Jak podać steki wołowe?
Steki wołowe podajemy z pieczonymi ziemniakami, lub z frytkami i pasującym do mięsa sosem. Doskonały jest sos z zielonego pieprzu. Bardzo ciekawie smak steków podkreśla sos z kurek. Ostatnio robiłam też sos kurek i suszonych pomidorów doprawiony zielonym pieprzem.
Poezja smaku. 😉
A jak nie chce nam się mięsa smażyć i robić sosu, to zawsze możemy zrobić tatar, czyli befsztyk tatarski 😉 Wprawdzie za granicą, ale spotkałam się z tatarem podawanym jako danie obiadowe. Górka zmielonego surowego mięsa wołowego, frytki i sałata z sosem vinegret w menu nazwane było fresh beef steak…
Na steki nadaje się świetnie także rostbef wołowy. Poza tym tak jak ktoś napisał wyżej. Solimy po zakończeniu smażenia !
Właśnie dodałam zdjęcia i to dokładnie zdjęcia steku z rostbefu wołowego. Soliłam delikatnie jak zwykle i wyszły pyszne jak zwykle 😉
Dziękuję za komentarz i zapraszam do czytania innych artykułów.
Pozdrawiam
Asia
Pytanie do autorki Joanny, albo kogos kto wie, jak okreslic te granice rozgrzania masla, kiedy wiadomo, ze jest ono akuratne do smazenia. I czy mozna smazyc na oliwie ?
pozdrawiam
Granice rozgrzania masła określasz metodą prób i błędów.
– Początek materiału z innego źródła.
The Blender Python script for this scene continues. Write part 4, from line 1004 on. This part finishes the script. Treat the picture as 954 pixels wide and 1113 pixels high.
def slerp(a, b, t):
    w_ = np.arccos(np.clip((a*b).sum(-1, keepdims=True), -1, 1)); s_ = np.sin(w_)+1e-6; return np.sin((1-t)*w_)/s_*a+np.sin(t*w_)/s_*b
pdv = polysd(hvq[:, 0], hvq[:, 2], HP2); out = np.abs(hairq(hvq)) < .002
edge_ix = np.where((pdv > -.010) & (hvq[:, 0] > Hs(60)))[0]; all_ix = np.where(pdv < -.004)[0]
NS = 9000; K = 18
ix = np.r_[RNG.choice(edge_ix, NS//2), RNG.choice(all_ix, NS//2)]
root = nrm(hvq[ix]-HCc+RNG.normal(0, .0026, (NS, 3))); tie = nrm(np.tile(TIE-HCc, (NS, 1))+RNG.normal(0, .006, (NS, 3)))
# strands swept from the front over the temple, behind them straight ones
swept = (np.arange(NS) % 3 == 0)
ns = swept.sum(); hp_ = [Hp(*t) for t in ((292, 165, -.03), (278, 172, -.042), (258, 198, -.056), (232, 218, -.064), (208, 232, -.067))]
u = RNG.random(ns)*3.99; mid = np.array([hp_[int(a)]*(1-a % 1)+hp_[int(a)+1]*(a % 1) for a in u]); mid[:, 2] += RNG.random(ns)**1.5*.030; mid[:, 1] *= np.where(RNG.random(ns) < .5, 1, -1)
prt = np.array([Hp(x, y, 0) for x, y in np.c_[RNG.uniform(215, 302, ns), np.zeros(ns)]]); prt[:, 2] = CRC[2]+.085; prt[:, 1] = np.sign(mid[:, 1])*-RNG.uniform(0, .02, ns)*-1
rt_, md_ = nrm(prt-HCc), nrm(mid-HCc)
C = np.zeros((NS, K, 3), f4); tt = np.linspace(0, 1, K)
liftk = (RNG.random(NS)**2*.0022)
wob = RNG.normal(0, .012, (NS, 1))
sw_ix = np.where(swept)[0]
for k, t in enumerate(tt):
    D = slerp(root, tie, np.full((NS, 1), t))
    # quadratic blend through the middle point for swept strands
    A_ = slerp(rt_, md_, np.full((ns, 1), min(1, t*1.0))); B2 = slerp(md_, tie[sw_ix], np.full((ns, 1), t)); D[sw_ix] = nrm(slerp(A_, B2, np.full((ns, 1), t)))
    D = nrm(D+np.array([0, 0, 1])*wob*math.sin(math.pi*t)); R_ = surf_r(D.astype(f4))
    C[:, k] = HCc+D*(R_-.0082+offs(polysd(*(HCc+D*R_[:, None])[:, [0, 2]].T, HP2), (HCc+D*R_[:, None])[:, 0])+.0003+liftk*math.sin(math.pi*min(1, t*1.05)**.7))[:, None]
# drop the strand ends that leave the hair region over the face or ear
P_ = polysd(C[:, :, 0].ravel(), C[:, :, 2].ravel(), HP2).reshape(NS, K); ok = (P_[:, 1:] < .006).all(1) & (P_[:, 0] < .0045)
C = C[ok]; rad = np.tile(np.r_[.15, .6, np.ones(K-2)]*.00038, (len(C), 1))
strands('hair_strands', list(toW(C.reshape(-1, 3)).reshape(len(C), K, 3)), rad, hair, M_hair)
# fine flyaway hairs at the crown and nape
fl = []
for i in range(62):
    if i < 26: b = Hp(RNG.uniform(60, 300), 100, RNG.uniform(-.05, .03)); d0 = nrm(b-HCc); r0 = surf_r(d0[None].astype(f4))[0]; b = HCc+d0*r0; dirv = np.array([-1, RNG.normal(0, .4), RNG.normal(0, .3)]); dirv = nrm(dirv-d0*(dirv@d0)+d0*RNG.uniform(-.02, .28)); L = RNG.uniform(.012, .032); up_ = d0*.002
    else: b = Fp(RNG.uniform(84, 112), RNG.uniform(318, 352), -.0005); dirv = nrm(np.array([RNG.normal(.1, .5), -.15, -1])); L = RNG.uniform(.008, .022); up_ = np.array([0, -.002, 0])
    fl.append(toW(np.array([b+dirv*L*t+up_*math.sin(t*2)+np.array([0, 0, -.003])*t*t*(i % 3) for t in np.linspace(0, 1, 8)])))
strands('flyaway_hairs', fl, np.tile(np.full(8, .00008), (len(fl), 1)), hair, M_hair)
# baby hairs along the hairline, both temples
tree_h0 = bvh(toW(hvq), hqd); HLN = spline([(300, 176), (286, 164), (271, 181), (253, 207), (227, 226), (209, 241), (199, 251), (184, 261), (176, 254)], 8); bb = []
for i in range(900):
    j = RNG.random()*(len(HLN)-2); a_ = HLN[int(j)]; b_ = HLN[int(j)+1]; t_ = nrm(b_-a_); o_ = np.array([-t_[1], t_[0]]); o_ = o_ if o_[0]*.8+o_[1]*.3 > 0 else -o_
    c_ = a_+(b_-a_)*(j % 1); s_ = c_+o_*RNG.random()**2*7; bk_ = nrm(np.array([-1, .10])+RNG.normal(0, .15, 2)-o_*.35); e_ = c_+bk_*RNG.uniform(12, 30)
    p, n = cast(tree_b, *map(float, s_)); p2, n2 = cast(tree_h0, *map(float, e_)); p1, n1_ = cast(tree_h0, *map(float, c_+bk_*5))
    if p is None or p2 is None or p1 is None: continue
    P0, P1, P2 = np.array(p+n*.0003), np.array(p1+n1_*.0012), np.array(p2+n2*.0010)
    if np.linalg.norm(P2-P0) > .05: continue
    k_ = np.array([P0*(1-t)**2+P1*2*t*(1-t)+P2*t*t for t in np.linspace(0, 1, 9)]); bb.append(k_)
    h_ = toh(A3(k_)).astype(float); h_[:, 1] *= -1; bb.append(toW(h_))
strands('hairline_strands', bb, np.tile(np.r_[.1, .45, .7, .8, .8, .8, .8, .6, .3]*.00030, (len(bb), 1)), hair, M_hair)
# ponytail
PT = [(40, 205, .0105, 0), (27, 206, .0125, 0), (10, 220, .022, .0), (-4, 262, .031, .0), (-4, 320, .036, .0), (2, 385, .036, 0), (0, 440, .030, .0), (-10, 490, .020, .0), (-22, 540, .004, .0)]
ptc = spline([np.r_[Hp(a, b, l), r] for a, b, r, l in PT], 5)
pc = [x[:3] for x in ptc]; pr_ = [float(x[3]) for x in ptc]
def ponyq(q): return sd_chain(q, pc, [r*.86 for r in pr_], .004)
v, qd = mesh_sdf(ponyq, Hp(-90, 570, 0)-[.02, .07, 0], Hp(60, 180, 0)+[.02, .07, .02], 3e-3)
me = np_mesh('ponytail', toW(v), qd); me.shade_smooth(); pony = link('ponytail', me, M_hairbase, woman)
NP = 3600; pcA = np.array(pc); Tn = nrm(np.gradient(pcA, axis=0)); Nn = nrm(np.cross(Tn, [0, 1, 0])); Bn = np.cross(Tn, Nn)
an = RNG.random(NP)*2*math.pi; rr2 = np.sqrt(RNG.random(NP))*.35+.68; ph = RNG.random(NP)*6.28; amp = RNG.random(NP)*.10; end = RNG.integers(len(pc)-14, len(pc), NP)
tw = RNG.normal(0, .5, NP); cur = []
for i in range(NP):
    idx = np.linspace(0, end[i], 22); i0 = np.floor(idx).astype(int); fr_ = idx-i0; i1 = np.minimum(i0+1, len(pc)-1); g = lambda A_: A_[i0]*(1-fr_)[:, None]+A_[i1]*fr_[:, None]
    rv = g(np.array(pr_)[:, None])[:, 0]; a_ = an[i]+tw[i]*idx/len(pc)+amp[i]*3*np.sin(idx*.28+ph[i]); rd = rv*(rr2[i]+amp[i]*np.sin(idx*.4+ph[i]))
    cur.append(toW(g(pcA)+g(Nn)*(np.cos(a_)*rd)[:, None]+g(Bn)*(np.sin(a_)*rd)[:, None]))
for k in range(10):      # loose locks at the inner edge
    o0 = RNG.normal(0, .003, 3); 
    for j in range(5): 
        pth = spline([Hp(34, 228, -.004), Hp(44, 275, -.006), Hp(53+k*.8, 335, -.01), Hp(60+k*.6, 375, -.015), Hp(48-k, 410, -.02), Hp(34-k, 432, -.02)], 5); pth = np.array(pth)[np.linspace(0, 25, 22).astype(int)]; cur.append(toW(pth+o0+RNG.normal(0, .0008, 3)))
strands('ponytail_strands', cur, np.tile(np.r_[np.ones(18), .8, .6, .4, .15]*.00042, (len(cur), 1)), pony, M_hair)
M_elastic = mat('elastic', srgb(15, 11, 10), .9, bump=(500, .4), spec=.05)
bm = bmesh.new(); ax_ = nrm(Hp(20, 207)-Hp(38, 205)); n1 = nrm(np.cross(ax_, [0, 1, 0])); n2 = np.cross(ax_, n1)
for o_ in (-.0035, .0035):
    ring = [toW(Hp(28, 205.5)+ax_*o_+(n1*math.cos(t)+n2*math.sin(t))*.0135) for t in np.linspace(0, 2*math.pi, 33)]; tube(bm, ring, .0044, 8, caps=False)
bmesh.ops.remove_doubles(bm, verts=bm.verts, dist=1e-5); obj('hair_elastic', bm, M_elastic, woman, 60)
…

Ewentualnie możesz użyć masła klarowanego, wtedy niebezpieczeństwo przypalenia jest mniejsze. Zawsze można też zrobić doświadczenie typu wsypać szczyptę mąki Jak tłuszcz zaskwierczy to już. Masło nadaje wołowinie specyficzny smak. Masło klarowane już nie daje do końca tego efektu, a olej i oliwa to służą do innych celów. Możesz do steku podać sałatę i polać oliwą z cytryną. 😉
Pozdrawiam
Asia
ładnie opisane wszystko – aż zgłodniałem. Jedna malutka uwaga – NIE SOLIMY steka przed smażeniem : ) ! nich żyje stek : )!
Bardzo dziękuję za komentarz. Właściwie to się zgadzam. Są jednak ludzie, którzy bez soli steku nie dotkną. Prawdziwy argentyński stek nie jest solony…
Pozdrawiam
Asia
Chodzi ci o to, ze bedzie twardy i gumiasty jezeli posolimy przed smazeniem. Tak sie dzieje z naszymi “swietnymi” polskimi miesami. Z miechem wysokiej jakosci, z krowek specjalnie karmionych pod miesiwo a nie mlecznych, nie ma zadnego problemu przy soleniu przed smazeniem.